Hearing the time it took for them to arrive from overseas, they both nodded, content. Farag then rubbed one of the jerseys, as he always does, and stared at the ceiling while taking the fabric in.

“You know, there’s the part we try not to talk about,” Swisher said with a subtle wink. “If, for some reason, Congress or the NCAA decides none of this should be allowed anymore and, poof, all this goes away tomorrow. But Steven doesn’t like that.”

“It’s not happening, Jedd, so we can talk about it all you want,” Farag said, laughing like a son might at his dad’s corny joke. “Things will change, but we’re built for the long haul.”

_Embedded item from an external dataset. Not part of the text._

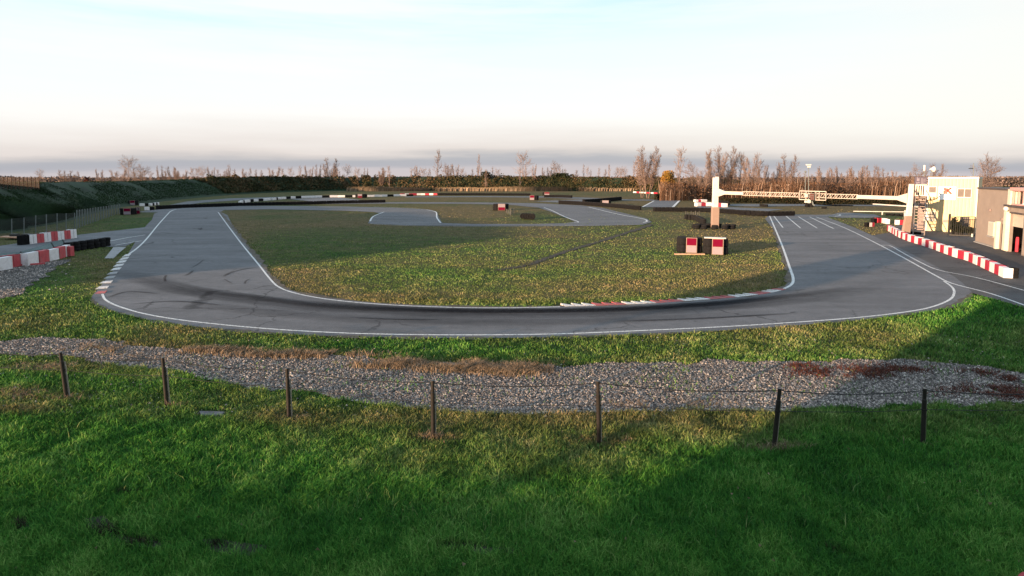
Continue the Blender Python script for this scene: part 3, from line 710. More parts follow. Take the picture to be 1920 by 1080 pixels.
def grow(seed, h, kind):
    rd = random.Random(seed); trunk = []; crown = []
    def rv(s): return Vector((rd.uniform(-s, s), rd.uniform(-s, s), rd.uniform(-s, s)))
    def branch(p, d, ln, r, lvl, out):
        n = 4 if lvl < 2 else 3
        for i in range(n):
            q = p+d*(ln/n); out.append((tuple(p), tuple(q), r, r*.8)); p = q; r *= .8
            d = (d+rv(.16)+Vector((0, 0, {'poplar': .08, 'multi': .05, 'broad': .02}[kind]))).normalized()
            if lvl < 3:
                k = {0: 3, 1: 2, 2: 2}[lvl]
                for _ in range(k):
                    sp_ = {'poplar': .55, 'broad': 1.0, 'multi': .8}[kind]
                    if lvl and rd.random() < .28: continue
                    nd = (d+rv(sp_)).normalized()
                    if nd.z < .0: nd.z = abs(nd.z)
                    branch(p, nd, ln*rd.uniform(.38, .62), max(r*.5, .022), lvl+1, crown)
    if kind == 'multi':
        for k in range(5):
            a = rd.uniform(0, 6.28); d = Vector((math.cos(a)*.26, math.sin(a)*.26, 1)).normalized()
            p = Vector((math.cos(a)*.3, math.sin(a)*.3, 0)); segs = []; r = .11; ln = h*rd.uniform(.75, 1)
            for i in range(6):
                q = p+d*ln/6; segs.append((tuple(p), tuple(q), r, r*.78)); p = q; r *= .78; d = (d+rv(.07)).normalized()
                if i >= 1:
                    for _ in range(4): branch(p, (d+rv(.5)).normalized(), ln*.26*(1-i*.09), r*.45, 1, crown)
            trunk += segs
    else:
        p = Vector((0, 0, 0)); d = Vector((0, 0, 1)); r = h*.02; ns = 9
        for i in range(ns):
            q = p+d*h/ns; trunk.append((tuple(p), tuple(q), r, r*.82)); p = q; r *= .82; d = (d+rv(.05)).normalized(); d.z = abs(d.z)
            if i >= (1 if kind == 'poplar' else 2):
                f = math.sin(math.pi*min(1, (i+1)/ns*.9))
                for _ in range(4):
                    nd = (Vector((0, 0, .9 if kind == 'poplar' else .45))+rv(1)*(.75 if kind == 'poplar' else 1.1)).normalized(); nd.z = abs(nd.z)
                    branch(p, nd, h*(.17 if kind == 'poplar' else .30)*(.5+f*.6), r*.45, 1, crown)
    return trunk, crown
PROTO = []
for i, (k, hh_) in enumerate([('poplar', 10), ('poplar', 10), ('broad', 10), ('multi', 10), ('multi', 10), ('broad', 10), ('poplar', 10)]):
    tr, cr = grow(100+i, hh_, k)
    # thicken twigs a little so that a far crown keeps its haze
    cr = [(a, b, max(r0, .020), max(r1, .015)) for a, b, r0, r1 in cr]
    to = seg_mesh('trunk', tr, 5, M['bark']); co = seg_mesh('crown', cr, 3, M['twig'] if i % 2 else M['twig_pale'])
    PROTO.append((to.data, co.data, to, co))
for p in PROTO:
    for o in p[2:]: bpy.data.objects.remove(o)
def tree(loc, h, w, kind, label, group=None, rz=None):
    """kind = index in PROTO; w scales the spread"""
    r = empty('bare_tree', loc, label, 'tree', group)
    r.rotation_euler.z = random.uniform(0, 6.28) if rz is None else rz; r.scale = (w, w, h/10)
    for nm, me in (('trunk', PROTO[kind][0]), ('crown', PROTO[kind][1])):
        o = bpy.data.objects.new(nm, me); COL.objects.link(o); o.parent = r
    return r
def ordn(i):
    names = ['', 'first', 'second', 'third', 'fourth', 'fifth', 'sixth', 'seventh', 'eighth', 'ninth', 'tenth', 'eleventh', 'twelfth', 'thirteenth', 'fourteenth', 'fifteenth', 'sixteenth', 'seventeenth', 'eighteenth', 'nineteenth', 'twentieth']
    if i <= 20: return names[i]
    t = {2: 'twenty', 3: 'thirty', 4: 'forty', 5: 'fifty', 6: 'sixty', 7: 'seventy', 8: 'eighty'}[i//10]
    return {2: 'twentieth', 3: 'thirtieth', 4: 'fortieth', 5: 'fiftieth', 6: 'sixtieth', 7: 'seventieth', 8: 'eightieth'}[i//10] if i % 10 == 0 else t+'-'+names[i % 10]
def tree_px(px, top, Y, w, kind, label, group=None):
    t = D(px, top, Y); tree((t.x, Y, -.1), t.z+.1, w, kind, label, group)
tree_px(240, 304, 230, 1.15, 2, 'largest bare spreading tree above the shaded left bank'); tree_px(264, 318, 235, .9, 5, 'low bare tree at the right shoulder of the big tree on the left bank')
tree_px(618, 306, 275, 1.15, 3, 'bare many-stemmed tree standing tallest on the left half of the skyline')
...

The championship game ended, Washington lost, and there would be no huge printing run of championship shirts in the morning. Farag, Swisher and Cook would tour a potential new facility, calculating what it might cost to drop lights closer to the production floor and heat the massive space in the winter. They would then have a meeting about a possible brick-and-mortar pop-up on a Big Ten campus during March Madness. Business would roll on.

But first, Farag drove to his apartment in a steady snow, the storm filling every inch of his windshield. He’s used to being in the car, alone with a podcast or his thoughts about where to steer Campus Ink next. For close to a decade, he has driven the 2½ hours between Urbana and Chicago once a week, sometimes twice. He now lives in Chicago with his wife, Carson, and their two French bulldogs. He’s learning to balance work and everything else. He’s trying, at the very least.

Yet there are so many people counting on Farag, himself included. He recently listened to Walter Isaacson’s biographies of Steve Jobs and Elon Musk, wondering how their childhoods shaped their approaches to business. Growing up, Farag liked building with his hands and solving problems. When he had a paper route as a teenager, he outsourced blocks to younger kids so he could hit more houses. His two older sisters are brainiacs — one a lawyer, the other a doctor — leaving engineer for him until he wasn’t any good at school.

“So this thing, this baby of mine, it has to work. I mean, this has to be absolutely killer,” Farag said. “I couldn’t cut it as an engineer. But I am going to keep figuring this out.”

The snow kept falling, slicking the road in front of him. At the same time, he hit his wipers and the gas.